I manage 100 + local business accounts and I have been telling people for months and months now to make sure you edit your listing or at least login and click edit then submit again just to ping Google you are still the owner. This hijacking has been around for a long time. Most people don’t know about and I hope it stays that way b/c some more black folks will take advantage of this. I believe the reason Google Places has it set-up like this is b/c there 100’s of thousands of small businesses who claim their listing and then lose their login details. So this is why you can re-claim a claimed listing with the post card verification. The spam loop hole is the 2nd verification line in the post cards.
Jan Kearney says
I think I need recording just saying, “login and check your listing”. I say it that often!
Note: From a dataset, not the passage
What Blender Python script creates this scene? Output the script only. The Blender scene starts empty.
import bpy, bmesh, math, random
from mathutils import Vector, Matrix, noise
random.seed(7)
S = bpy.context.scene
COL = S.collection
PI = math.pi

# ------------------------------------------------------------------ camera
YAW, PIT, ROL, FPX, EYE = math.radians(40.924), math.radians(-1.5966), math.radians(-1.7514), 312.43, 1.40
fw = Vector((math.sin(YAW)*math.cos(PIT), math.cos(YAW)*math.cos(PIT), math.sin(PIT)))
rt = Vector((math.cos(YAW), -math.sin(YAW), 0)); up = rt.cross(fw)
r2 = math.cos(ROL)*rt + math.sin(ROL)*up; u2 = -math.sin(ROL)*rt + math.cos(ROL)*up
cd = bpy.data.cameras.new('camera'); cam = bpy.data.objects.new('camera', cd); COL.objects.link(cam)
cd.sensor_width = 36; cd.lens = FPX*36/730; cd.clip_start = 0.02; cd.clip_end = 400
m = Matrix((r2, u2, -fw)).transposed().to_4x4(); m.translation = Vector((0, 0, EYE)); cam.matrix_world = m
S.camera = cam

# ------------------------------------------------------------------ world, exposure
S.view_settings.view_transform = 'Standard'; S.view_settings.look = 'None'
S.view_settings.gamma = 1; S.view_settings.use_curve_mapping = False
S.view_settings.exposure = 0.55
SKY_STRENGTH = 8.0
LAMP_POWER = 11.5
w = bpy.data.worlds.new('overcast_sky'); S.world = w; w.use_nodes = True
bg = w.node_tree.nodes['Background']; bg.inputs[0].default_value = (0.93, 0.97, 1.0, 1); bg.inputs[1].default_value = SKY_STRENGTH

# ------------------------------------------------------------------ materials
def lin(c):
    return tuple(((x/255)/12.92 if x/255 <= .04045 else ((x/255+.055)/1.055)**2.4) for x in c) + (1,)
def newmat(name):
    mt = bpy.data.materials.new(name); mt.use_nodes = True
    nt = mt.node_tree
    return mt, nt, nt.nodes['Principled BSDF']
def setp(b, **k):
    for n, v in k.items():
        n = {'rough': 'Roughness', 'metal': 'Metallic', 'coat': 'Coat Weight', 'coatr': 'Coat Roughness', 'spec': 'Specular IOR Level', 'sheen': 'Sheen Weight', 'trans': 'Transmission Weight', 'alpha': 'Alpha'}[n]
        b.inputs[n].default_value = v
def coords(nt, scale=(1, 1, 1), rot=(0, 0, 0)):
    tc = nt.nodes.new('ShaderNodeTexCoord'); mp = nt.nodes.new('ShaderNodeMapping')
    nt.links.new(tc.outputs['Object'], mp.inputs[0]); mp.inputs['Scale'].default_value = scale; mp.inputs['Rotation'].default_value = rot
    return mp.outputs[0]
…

Thanks for stopping by and taking the time to comment. 🙂
Randy Kirk & Associates says
Hey, pundit to pundit. I hear you can lock your Places account to prevent hijacking. Linda Buquet suggests that this is not possible. Any idea? I have a client with a malicious competitor repeatedly reporting his locations closed, etc.
Jan Kearney says
Hi Randy, not it is not possible to “lock” your Places account – Linda is right. In fact, Google seem to be actively pushing the ability to edit Places by other Google account holders. This is why we need to regularly check our Google Places accounts – yes it is a pain.